Eser Şeyh’in kardeşi Ali Efendi tarafından Türkçe’ye aktarılmıştır. “Zâhid Bizi Ta‘n Eyleme” Akşemseddîn Hazretleri’nin zâhir ehli zâhidlerin ehlullahın bazı uygulamalarına karşı yaptıkları eleştirilere değişik zamanlarda verdiği cevaplardan oluşmaktadır. Ona göre dini kabuktan bakan ve yaşayan zâhir ehlinin “tâife-i nûriyye”ye karşı eleştirileri meselenin irfanî/ledünnî boyutunu bilmediklerinden, kaynağına gitmediklerindendir. Akşemseddîn bu eleştirilere âyet, hadîs ve ehlullahın sözlerinden alıntılar yaparak itirâzlarda bulunur, zaman zaman da mânâ âleminde yaşadığı tecrübelerinden de kayıtlar düşer.
Resûlullah’ı manâda görüp “mirâc”ı nasıl yaşadığını sorması gibi tecrübeler, onun “yakînen bilenlerden olduğunu göstermektedir. Eserde söz konusu edilen itirâzların bir kısmı belli kesimler tarafından bugün de yapılmaktadır. Bu mânâda eser günümüzde yaşayan erenlerin muterizlerine karşı bir cevap niteliği de taşımaktadır.
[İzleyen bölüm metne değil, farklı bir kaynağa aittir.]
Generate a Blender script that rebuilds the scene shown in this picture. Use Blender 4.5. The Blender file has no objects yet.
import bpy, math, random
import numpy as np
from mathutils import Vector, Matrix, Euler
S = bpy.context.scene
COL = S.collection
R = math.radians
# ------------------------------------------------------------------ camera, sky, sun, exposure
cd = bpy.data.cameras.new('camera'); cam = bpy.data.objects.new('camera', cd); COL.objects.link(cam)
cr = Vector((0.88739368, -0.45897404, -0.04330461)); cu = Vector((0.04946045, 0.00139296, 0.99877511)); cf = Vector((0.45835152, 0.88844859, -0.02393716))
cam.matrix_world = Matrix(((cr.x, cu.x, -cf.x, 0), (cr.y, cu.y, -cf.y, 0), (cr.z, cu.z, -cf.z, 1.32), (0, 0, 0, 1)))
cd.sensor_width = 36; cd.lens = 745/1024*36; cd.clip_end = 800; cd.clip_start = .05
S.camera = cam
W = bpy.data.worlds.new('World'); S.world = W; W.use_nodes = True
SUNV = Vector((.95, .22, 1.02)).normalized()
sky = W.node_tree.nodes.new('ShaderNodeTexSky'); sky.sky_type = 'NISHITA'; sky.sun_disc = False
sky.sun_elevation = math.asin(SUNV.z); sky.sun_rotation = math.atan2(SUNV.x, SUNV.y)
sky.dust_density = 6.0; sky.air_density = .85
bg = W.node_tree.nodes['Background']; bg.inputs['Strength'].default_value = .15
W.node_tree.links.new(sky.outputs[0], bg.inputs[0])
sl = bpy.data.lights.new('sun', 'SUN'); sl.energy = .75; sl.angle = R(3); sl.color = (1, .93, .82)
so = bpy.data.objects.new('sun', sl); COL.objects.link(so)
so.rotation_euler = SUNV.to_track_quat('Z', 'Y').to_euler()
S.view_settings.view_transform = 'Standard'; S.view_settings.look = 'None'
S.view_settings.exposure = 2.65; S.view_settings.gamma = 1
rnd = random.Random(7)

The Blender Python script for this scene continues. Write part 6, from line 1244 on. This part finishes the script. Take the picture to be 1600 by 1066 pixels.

“Zâhid Bizi Ta‘n Eyleme” sadece tasavvuf tarihi araştırmaları için değil, 15. asırda özellikle tercüme yoluyla ortaya konulan Türk dili araştırmaları için de önemlidir. Gönül dünyamızın aşk sultânlarından olan Akşemseddîn Hazretleri, hiç şüphesiz İstanbul’un fethinde Fahr-i Risâlet’in övgüsüne mazhar olan “Muhammed Ordusu”nun manevî fâtihidir!
O, Hak âşık ve âriflerinin önderlerinden, mânâ burcumuzun güneşlerindendir. Evet Akşemseddîn, Hacı Bayram-ı Velî’nin gönül çocuklarından ve onun: “Âkıbet nûr olursun, seni kabrinde bulamazlar!” iltifâtına mazhar olan ölümsüzlerdendir. Elinizdeki eserle, “âkıbet nûr olan” bu kutsal gönüllü azîzin külliyâtının ucu görünmüştür.